— Written instruction —
From the first line of the data below, repeat each line exactly until you reach the line with "sc = bpy.context.scene"; include that line too.

(A block of data)
'''

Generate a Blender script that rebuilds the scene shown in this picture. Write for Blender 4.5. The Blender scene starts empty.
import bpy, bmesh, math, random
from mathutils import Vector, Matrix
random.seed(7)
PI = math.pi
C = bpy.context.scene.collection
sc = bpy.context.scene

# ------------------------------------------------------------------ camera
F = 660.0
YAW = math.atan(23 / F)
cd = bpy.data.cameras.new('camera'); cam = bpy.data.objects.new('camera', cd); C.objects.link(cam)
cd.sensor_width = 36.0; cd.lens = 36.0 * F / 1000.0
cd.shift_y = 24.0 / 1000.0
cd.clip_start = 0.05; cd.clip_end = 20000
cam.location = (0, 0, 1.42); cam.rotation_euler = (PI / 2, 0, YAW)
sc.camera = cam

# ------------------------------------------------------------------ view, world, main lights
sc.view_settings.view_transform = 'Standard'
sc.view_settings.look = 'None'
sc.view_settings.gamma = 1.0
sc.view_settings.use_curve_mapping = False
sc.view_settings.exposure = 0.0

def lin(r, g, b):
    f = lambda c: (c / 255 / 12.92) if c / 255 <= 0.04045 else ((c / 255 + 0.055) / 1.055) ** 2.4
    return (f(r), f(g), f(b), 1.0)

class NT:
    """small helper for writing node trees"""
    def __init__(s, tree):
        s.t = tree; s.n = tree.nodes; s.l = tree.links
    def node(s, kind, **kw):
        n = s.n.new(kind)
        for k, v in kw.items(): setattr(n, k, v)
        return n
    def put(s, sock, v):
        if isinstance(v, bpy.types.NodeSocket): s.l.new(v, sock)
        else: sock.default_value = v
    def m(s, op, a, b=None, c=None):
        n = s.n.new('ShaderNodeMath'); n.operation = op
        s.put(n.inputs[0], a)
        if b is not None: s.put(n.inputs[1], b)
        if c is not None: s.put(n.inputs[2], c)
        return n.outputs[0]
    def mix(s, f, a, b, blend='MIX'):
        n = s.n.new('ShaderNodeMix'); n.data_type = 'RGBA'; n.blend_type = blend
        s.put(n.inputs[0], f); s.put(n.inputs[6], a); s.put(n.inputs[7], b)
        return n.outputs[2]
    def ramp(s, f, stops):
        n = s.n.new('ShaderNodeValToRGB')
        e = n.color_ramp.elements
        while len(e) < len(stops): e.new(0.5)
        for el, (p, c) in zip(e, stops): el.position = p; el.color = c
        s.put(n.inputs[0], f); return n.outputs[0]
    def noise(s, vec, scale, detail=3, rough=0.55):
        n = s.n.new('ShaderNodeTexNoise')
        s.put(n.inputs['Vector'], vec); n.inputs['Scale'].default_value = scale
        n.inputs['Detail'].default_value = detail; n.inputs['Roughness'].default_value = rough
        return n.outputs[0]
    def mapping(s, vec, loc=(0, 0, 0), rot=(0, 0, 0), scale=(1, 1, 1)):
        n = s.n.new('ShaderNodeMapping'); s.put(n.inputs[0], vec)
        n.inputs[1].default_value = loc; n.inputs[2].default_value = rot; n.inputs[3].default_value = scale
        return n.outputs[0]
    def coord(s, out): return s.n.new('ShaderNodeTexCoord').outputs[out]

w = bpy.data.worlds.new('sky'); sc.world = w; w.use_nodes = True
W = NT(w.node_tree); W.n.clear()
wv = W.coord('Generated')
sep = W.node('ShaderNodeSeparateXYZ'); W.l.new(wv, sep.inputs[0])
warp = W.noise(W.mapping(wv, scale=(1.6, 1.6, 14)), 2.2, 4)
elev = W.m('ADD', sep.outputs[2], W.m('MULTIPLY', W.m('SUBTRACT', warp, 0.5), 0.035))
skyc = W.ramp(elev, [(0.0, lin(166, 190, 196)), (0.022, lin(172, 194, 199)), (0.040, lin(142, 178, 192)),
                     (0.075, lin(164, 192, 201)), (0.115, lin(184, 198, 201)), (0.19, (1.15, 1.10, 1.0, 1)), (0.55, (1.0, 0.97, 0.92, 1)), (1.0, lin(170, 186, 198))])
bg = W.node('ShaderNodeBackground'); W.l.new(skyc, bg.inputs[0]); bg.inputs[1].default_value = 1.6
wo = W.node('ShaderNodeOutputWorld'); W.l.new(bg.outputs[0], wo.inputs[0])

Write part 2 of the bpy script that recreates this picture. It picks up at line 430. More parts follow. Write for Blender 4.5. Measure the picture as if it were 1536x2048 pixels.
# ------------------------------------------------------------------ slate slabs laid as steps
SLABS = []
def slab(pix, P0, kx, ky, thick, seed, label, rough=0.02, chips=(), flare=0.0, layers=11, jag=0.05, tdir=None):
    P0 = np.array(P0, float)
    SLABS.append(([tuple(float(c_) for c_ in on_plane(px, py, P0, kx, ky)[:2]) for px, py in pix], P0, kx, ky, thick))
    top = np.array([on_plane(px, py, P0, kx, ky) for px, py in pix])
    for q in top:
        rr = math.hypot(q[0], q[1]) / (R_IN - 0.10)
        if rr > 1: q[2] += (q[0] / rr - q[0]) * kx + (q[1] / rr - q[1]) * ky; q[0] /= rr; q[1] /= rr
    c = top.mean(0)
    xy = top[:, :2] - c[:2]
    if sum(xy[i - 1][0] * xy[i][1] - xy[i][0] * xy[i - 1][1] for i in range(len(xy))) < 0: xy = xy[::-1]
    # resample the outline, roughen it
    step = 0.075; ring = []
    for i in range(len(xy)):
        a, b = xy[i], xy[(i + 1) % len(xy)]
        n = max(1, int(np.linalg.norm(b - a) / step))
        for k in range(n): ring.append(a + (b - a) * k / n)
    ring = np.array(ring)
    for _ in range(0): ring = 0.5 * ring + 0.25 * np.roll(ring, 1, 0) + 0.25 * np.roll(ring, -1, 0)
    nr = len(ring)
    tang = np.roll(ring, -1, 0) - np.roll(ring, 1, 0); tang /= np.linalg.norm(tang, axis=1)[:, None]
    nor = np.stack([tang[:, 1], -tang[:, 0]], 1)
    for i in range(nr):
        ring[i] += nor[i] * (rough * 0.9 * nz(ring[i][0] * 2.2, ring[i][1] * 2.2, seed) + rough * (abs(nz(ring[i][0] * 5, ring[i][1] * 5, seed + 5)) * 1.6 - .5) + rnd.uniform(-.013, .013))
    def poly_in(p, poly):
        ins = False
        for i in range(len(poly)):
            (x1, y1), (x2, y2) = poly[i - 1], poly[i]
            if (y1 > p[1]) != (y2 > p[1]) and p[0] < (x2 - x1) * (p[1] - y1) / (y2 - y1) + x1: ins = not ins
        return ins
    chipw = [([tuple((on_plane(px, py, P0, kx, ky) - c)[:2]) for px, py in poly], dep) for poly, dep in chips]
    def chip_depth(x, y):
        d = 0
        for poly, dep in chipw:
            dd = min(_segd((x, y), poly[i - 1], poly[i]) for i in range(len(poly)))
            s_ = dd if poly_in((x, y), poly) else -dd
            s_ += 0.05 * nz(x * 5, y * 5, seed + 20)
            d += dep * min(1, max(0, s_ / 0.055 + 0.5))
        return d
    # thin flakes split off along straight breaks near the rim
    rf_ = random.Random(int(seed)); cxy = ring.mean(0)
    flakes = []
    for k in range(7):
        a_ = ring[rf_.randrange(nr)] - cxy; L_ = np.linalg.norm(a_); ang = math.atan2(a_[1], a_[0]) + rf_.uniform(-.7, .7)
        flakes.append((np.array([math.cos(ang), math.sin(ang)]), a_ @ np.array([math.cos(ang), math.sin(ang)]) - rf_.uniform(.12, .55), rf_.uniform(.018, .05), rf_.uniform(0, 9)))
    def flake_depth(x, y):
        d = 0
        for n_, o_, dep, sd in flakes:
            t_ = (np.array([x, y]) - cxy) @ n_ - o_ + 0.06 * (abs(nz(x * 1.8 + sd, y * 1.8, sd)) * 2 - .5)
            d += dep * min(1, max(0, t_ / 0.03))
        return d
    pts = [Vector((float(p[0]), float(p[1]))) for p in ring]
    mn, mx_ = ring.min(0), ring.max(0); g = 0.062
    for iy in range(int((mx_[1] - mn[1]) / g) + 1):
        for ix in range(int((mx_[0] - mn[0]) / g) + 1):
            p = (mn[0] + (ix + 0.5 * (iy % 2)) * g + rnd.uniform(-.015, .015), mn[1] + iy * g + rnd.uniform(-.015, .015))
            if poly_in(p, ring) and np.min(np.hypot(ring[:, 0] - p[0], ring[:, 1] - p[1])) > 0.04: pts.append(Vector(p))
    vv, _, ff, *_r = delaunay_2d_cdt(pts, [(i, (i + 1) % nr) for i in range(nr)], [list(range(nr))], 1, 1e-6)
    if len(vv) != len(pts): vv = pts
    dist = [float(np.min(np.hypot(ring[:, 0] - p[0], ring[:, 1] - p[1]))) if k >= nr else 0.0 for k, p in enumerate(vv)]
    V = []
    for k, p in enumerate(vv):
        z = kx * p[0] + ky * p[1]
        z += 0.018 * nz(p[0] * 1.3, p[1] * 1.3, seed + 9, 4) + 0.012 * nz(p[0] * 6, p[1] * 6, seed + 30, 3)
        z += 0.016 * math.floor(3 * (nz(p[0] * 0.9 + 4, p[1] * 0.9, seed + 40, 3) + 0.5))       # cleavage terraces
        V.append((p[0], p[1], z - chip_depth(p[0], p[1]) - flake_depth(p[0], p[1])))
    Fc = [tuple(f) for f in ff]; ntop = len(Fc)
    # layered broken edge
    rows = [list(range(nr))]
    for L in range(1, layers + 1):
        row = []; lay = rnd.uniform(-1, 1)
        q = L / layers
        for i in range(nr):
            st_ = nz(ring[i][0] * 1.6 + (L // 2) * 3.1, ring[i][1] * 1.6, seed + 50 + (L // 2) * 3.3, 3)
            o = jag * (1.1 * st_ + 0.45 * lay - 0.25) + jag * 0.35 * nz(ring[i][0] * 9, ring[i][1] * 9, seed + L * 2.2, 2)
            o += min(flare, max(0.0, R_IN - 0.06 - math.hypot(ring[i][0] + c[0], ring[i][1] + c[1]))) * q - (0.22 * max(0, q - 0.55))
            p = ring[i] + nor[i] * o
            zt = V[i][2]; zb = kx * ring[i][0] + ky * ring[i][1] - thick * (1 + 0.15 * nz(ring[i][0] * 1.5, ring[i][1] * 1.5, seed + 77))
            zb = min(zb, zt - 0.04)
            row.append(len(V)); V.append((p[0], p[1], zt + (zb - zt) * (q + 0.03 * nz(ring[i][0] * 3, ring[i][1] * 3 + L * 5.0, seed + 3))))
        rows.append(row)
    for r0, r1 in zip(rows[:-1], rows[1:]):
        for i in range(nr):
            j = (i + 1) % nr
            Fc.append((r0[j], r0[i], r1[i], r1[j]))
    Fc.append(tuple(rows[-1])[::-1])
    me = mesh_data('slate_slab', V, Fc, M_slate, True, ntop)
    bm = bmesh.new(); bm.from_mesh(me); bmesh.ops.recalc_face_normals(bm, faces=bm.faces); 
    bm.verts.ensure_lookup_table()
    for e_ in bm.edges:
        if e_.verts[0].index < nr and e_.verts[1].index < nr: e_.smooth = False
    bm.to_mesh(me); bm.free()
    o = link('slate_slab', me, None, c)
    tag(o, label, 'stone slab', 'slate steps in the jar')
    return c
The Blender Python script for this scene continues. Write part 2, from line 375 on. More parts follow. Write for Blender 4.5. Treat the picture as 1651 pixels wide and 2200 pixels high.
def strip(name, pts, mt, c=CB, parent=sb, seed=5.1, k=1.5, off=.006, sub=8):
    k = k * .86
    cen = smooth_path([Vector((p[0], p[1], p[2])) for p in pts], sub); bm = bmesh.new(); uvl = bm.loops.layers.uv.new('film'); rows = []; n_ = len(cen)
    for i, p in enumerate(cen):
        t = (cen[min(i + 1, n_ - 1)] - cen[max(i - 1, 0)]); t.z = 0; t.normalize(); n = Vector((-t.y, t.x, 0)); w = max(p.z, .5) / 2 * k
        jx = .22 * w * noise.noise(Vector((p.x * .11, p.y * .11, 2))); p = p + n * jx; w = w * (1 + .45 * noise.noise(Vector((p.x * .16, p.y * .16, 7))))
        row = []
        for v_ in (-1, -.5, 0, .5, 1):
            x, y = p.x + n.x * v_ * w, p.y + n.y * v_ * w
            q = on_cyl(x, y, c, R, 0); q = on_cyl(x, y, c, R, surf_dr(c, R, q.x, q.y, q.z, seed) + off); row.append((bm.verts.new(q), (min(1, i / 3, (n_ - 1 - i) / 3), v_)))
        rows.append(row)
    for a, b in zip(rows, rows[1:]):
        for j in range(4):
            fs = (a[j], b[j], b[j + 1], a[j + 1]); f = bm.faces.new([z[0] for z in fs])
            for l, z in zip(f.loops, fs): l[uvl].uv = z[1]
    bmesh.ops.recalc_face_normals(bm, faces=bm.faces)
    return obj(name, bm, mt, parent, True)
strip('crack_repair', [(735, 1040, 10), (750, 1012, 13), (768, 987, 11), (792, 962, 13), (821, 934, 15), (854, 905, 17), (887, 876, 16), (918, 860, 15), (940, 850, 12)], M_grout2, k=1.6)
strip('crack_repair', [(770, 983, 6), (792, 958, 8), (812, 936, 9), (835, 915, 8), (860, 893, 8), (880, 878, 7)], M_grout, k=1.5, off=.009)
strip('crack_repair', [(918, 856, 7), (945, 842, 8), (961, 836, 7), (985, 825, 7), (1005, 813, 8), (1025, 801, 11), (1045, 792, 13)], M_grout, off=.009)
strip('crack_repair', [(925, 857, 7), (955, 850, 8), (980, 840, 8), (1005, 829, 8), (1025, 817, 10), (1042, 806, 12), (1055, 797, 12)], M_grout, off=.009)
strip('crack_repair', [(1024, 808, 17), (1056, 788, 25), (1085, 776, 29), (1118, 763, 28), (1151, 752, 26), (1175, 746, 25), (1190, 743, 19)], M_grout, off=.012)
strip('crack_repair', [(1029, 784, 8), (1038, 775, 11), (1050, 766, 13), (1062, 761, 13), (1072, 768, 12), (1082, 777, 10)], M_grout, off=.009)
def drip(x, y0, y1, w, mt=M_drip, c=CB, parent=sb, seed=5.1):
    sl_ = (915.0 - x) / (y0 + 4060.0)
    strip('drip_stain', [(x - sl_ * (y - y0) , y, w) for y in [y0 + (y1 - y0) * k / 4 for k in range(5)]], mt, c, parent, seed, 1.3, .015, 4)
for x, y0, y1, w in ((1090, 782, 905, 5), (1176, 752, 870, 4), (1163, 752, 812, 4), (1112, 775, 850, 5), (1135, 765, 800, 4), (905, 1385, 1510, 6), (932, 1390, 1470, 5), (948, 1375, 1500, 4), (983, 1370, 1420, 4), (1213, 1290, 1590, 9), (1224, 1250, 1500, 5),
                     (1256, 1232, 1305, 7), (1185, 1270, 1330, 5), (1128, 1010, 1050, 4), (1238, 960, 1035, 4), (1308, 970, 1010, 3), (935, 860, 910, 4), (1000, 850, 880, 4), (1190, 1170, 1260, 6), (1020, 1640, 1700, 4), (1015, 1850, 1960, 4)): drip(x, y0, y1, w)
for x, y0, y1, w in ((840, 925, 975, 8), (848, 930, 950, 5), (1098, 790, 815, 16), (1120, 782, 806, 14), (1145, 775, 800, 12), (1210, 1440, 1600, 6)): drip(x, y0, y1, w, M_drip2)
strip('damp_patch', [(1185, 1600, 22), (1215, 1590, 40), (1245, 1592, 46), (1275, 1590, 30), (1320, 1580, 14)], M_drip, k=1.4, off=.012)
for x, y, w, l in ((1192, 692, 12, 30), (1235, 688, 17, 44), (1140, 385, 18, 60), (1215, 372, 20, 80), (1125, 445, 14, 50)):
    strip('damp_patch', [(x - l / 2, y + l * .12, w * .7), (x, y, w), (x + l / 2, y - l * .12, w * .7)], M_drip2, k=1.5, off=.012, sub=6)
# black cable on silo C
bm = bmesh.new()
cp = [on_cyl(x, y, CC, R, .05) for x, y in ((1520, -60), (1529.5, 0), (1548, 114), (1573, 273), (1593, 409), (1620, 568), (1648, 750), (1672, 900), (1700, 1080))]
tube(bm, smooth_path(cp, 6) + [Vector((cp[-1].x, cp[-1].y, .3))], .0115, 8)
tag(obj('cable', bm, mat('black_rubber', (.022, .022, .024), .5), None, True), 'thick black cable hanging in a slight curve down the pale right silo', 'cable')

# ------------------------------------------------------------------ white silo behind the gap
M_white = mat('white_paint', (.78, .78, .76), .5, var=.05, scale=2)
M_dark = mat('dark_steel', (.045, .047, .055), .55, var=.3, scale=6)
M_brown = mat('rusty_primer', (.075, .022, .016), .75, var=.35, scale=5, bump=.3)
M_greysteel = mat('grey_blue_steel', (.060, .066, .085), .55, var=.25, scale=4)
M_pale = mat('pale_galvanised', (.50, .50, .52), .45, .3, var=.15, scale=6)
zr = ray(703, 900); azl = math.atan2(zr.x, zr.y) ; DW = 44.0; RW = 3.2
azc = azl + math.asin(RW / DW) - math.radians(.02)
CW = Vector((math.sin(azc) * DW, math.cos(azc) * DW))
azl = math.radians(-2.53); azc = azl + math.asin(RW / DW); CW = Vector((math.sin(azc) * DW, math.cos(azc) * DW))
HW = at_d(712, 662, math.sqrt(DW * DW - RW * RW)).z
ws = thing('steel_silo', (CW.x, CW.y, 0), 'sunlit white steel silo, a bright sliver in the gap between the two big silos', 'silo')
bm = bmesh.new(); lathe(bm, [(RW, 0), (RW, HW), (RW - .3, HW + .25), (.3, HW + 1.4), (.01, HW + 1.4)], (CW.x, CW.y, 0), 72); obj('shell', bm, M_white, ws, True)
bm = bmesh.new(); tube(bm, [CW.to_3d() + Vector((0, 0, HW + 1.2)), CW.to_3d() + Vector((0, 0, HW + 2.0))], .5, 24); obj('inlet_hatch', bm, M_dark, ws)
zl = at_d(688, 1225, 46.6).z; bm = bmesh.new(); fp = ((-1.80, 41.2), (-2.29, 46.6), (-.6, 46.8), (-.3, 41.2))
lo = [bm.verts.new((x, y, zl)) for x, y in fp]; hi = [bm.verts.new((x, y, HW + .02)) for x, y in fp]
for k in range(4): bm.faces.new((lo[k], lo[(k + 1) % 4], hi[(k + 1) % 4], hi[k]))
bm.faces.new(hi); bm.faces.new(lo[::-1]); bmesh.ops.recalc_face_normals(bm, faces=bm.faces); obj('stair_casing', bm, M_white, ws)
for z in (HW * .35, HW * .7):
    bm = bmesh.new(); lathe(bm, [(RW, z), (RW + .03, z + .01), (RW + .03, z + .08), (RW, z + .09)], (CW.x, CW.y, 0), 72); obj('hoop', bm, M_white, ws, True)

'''

— Exercise solution —
Generate a Blender script that rebuilds the scene shown in this picture. Write for Blender 4.5. The Blender scene starts empty.
import bpy, bmesh, math, random
from mathutils import Vector, Matrix
random.seed(7)
PI = math.pi
C = bpy.context.scene.collection
sc = bpy.context.scene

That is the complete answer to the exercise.